Given any non-decreasing sequence of length $2m$, assigning its first half to $a$ and its reversed second half to $b$ automatically produces a non-decreasing $a$, a non-increasing $b$, and $a_i\le b_i$ for every position. The two constructions are inverses of each other, so the mapping is one-to-one and onto.

Thus the answer is exactly the number of non-decreasing sequences of length $2m$ over $n$ possible values, which is $\binom{n+2m-1}{2m}$.

Python Solution

import sys
input = sys.stdin.readline

MOD = 10**9 + 7

n, m = map(int, input().split())

N = n + 2 * m - 1
K = 2 * m

fact = [1] * (N + 1)
for i in range(1, N + 1):
    fact[i] = fact[i - 1] * i % MOD

inv_fact = [1] * (N + 1)
inv_fact[N] = pow(fact[N], MOD - 2, MOD)

for i in range(N, 0, -1):
    inv_fact[i - 1] = inv_fact[i] * i % MOD

ans = fact[N]
ans = ans * inv_fact[K] % MOD
ans = ans * inv_fact[N - K] % MOD

print(ans)

The code directly implements the combinatorial formula.

The value $N=n+2m-1$ is the top of the binomial coefficient and $K=2m$ is the bottom.

Factorials are precomputed modulo $10^9+7$. Because the modulus is prime, Fermat's theorem gives

$$x^{-1} \equiv x^{MOD-2} \pmod{MOD}.$$

Computing the inverse factorial of $N$ first and then filling the remaining inverse factorials backwards is the standard linear-time technique.

The largest possible $N$ is

$$1000 + 20 - 1 = 1019,$$

so the arrays are tiny and fit comfortably within the limits.

Worked Examples

Example 1

Input:

2 2

We compute:

$$N = 2 + 4 - 1 = 5, \qquad K = 4.$$

Variable Value
n 2
m 2
N 5
K 4
Answer $\binom{5}{4}=5$

Output:

5

This example demonstrates the bijection. The valid pairs correspond exactly to the five non-decreasing sequences of length four over values ${1,2}$.

Example 2

Input:

1 3

We compute:

$$N = 1 + 6 - 1 = 6, \qquad K = 6.$$

Variable Value
n 1
m 3
N 6
K 6
Answer $\binom{6}{6}=1$

Output:

1

Only the value $1$ exists, so every position in both arrays is forced. The formula correctly returns one valid pair.

Complexity Analysis

Measure Complexity Explanation
Time O(n + m) Building factorial and inverse-factorial arrays up to $n+2m-1$
Space O(n + m) Storage for factorial tables

Since $n+2m-1\le1019$, the actual running time is tiny. The solution easily fits within the 1-second time limit and 256 MB memory limit.

Test Cases

# helper: run solution on input string, return output string
import io
import sys

def solve():
    MOD = 10**9 + 7

    n, m = map(int, input().split())

    N = n + 2 * m - 1
    K = 2 * m

    fact = [1] * (N + 1)
    for i in range(1, N + 1):
        fact[i] = fact[i - 1] * i % MOD

    inv_fact = [1] * (N + 1)
    inv_fact[N] = pow(fact[N], MOD - 2, MOD)

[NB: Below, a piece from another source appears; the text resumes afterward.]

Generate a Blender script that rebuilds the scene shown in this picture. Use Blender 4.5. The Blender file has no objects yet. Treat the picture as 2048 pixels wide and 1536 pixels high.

    for i in range(N, 0, -1):
        inv_fact[i - 1] = inv_fact[i] * i % MOD

    ans = fact[N]
    ans = ans * inv_fact[K] % MOD
    ans = ans * inv_fact[N - K] % MOD

    print(ans)

def run(inp: str) -> str:
    backup_stdin = sys.stdin
    backup_stdout = sys.stdout

    sys.stdin = io.StringIO(inp)
    sys.stdout = io.StringIO()

    global input
    input = sys.stdin.readline

    solve()

    out = sys.stdout.getvalue()

    sys.stdin = backup_stdin
    sys.stdout = backup_stdout

    return out

# provided sample
assert run("2 2\n") == "5\n", "sample 1"

# minimum size
assert run("1 1\n") == "1\n", "minimum"

# single position
assert run("2 1\n") == "3\n", "all valid pairs"

# only one value available
assert run("1 10\n") == "1\n", "forced arrays"

# another small hand-checkable case
assert run("2 3\n") == "7\n", "C(7,6)=7"
Test input Expected output What it validates
1 1 1 Smallest possible instance
2 1 3 Correct handling of equality
1 10 1 Only one value available
2 3 7 Correct stars-and-bars formula

Edge Cases

Consider:

1 10

The algorithm computes

$$\binom{1+20-1}{20} = \binom{20}{20} = 1.$$

Only one non-decreasing sequence of length $20$ exists, namely all ones. This maps to the unique valid pair of arrays.

Consider:

2 1

The algorithm computes

$$\binom{2+2-1}{2} = \binom{3}{2} = 3.$$

The three pairs are $(1,1)$, $(1,2)$, and $(2,2)$. Equality cases are counted naturally because stars and bars counts multisets rather than strictly increasing sequences.

Consider:

2 2

The merged sequence has length $4$. The number of non-decreasing sequences over values ${1,2}$ is

$$\binom{5}{4}=5.$$

Reconstructing $a$ from the first two positions and $b$ from the reversed last two positions yields exactly the five valid pairs. The bijection guarantees that no valid pair is missed and none is counted twice.